San Francisco Chronicle - (Sunday)
U.S. experts join probe into crash
U.S. accident investigators arrived in China on Saturday to help authorities look for clues into what caused last month’s crash of a Boeing jetliner with 132 people aboard. The seven-member team from the National Transportation Safety Board will participate in the Civil Aviation Administration of China’s investigation of the March 21 crash of an American-made China Eastern Airlines Boeing 737-800.
As part of that assistance, the plane’s cockpit voice recorder is being downloaded and analyzed at a lab in Washington, federal officials said.
Investigators hope the recording will explain why the plane went into a nosedive from about 29,000 feet over a mountainous region in southeastern China. Officials have said that air traffic controllers were unable to get a response from the pilots while the plane was descending.
Searchers also recovered the plane’s flight-data recorder, which constantly captures speed, altitude, heading and other information and the performance of key systems on the aircraft, but that recorder was not being evaluated in Washington on Friday.
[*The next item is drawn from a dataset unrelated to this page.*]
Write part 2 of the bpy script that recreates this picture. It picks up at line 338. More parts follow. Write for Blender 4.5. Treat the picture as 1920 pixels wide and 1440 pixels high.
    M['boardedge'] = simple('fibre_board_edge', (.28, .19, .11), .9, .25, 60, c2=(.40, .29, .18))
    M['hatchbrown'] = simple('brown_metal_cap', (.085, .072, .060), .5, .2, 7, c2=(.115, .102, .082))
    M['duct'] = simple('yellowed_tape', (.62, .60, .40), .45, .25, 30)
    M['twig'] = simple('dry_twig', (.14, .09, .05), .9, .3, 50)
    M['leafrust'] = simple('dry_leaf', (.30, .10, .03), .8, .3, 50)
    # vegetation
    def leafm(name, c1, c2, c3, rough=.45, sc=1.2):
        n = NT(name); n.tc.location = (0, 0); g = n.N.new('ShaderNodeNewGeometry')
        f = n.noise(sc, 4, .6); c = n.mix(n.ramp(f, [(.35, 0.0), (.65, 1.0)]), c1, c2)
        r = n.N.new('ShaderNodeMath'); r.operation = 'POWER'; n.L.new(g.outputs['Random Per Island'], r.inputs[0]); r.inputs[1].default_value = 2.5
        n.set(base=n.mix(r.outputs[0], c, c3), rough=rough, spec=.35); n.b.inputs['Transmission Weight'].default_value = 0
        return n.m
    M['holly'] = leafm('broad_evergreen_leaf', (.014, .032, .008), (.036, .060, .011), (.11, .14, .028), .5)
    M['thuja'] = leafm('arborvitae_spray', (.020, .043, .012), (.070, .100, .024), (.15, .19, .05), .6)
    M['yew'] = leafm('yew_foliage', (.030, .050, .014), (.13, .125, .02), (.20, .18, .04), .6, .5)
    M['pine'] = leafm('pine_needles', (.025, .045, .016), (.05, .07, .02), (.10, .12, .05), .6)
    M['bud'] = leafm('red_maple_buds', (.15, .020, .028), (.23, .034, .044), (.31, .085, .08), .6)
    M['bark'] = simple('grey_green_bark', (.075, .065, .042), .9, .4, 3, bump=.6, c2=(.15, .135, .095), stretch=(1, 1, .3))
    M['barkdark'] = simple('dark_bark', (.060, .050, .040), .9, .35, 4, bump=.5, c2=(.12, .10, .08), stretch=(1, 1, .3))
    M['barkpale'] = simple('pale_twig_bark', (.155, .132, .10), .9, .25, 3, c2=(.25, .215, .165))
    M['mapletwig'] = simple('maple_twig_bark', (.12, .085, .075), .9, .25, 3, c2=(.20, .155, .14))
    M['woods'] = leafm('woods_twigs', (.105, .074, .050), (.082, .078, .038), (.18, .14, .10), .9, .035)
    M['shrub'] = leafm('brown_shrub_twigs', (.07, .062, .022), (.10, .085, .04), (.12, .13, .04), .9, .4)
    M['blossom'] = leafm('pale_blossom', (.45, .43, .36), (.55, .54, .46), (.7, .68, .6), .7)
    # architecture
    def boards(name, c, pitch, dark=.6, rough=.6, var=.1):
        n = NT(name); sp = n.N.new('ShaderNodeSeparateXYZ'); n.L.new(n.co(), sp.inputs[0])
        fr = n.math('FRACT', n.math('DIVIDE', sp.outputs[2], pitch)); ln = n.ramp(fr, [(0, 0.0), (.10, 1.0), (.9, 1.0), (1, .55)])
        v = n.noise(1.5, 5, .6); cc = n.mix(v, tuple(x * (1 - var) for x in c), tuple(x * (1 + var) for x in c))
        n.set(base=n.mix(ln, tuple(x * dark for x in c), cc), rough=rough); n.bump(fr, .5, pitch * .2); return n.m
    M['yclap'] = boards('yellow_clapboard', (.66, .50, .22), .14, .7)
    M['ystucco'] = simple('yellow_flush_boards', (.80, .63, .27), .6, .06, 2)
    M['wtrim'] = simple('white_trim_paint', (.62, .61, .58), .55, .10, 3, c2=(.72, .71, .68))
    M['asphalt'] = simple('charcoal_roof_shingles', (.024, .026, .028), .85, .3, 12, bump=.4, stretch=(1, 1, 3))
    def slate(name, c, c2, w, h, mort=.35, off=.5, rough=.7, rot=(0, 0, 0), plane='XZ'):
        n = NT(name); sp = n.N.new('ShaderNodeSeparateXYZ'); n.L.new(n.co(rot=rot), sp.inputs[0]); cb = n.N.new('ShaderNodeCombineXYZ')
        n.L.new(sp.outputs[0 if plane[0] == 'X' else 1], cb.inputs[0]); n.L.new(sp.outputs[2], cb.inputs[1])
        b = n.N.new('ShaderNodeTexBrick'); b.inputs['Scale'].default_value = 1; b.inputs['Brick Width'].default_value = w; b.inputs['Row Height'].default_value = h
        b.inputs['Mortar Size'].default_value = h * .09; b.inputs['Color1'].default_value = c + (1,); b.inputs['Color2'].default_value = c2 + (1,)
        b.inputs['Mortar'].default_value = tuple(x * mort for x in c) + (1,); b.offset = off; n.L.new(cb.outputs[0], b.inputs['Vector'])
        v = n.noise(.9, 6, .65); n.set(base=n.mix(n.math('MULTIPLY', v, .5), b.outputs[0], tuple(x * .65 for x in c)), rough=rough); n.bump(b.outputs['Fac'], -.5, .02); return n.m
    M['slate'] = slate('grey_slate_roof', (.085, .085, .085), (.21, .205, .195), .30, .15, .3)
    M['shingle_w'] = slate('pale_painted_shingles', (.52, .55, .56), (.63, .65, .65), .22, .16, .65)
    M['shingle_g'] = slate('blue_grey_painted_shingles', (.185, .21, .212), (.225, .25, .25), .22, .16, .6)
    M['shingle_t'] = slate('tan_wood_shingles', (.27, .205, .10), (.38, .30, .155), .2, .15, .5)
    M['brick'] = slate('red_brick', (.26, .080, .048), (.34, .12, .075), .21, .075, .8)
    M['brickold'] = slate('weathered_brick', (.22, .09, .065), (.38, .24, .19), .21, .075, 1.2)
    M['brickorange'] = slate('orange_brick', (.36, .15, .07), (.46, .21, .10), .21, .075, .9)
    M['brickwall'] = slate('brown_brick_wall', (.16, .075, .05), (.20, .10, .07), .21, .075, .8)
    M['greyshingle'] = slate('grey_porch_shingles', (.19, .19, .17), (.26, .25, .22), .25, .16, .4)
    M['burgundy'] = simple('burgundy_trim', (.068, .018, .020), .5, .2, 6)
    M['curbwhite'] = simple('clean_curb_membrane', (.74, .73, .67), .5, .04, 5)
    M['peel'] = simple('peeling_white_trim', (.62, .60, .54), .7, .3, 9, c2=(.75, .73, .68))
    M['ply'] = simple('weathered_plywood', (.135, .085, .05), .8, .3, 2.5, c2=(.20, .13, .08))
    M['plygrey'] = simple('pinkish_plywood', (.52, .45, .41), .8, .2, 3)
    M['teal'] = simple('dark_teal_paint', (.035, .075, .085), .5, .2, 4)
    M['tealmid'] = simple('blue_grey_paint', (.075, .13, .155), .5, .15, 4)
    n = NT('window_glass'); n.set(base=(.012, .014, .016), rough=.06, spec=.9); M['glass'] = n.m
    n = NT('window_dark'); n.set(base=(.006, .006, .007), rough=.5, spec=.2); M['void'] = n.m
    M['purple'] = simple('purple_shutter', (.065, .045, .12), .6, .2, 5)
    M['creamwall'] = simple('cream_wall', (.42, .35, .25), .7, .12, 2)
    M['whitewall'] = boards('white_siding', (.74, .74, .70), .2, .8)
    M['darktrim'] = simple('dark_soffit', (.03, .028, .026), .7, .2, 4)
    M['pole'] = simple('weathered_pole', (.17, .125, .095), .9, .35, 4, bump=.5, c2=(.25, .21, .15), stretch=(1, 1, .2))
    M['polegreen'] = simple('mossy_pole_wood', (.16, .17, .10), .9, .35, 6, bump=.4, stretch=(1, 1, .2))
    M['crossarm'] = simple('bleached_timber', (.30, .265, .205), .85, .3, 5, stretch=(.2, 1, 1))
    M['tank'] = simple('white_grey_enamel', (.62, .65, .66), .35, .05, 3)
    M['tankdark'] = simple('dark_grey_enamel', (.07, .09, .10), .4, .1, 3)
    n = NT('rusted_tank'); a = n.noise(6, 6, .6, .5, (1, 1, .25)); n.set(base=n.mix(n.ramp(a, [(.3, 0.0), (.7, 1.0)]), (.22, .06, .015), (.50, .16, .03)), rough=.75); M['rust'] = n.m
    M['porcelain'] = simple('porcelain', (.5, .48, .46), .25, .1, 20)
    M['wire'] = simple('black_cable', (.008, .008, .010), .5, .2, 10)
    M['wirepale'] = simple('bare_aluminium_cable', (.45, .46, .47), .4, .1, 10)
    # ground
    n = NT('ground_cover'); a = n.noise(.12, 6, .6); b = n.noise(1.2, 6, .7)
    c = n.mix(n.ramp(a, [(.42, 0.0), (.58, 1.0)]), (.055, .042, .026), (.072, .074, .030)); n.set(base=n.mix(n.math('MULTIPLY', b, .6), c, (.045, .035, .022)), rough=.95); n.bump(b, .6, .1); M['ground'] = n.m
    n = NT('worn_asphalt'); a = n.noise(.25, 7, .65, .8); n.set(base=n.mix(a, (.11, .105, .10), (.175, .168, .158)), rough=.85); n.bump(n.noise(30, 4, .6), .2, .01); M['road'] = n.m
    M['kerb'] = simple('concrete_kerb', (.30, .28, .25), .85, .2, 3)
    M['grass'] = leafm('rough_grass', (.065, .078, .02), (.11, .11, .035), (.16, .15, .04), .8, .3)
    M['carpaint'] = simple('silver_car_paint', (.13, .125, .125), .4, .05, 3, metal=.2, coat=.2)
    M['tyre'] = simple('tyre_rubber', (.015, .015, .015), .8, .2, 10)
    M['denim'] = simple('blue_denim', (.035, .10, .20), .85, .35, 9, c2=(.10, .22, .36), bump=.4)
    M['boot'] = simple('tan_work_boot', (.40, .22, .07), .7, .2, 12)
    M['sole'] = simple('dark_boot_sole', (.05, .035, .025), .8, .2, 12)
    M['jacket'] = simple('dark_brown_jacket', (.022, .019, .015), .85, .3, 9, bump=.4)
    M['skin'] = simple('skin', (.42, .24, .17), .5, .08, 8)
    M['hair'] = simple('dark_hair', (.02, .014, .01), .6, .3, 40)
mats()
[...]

The impact caused by the crash in China created a 65foot-deep crater, set off a fire in the surrounding forest and smashed the plane into small pieces scattered over a wide area, some of them buried underground. More than 49,000 pieces of debris have been recovered, along with human remains and personal items.
A Chinese aviation safety official said a preliminary investigation report would be completed within 30 days of the crash.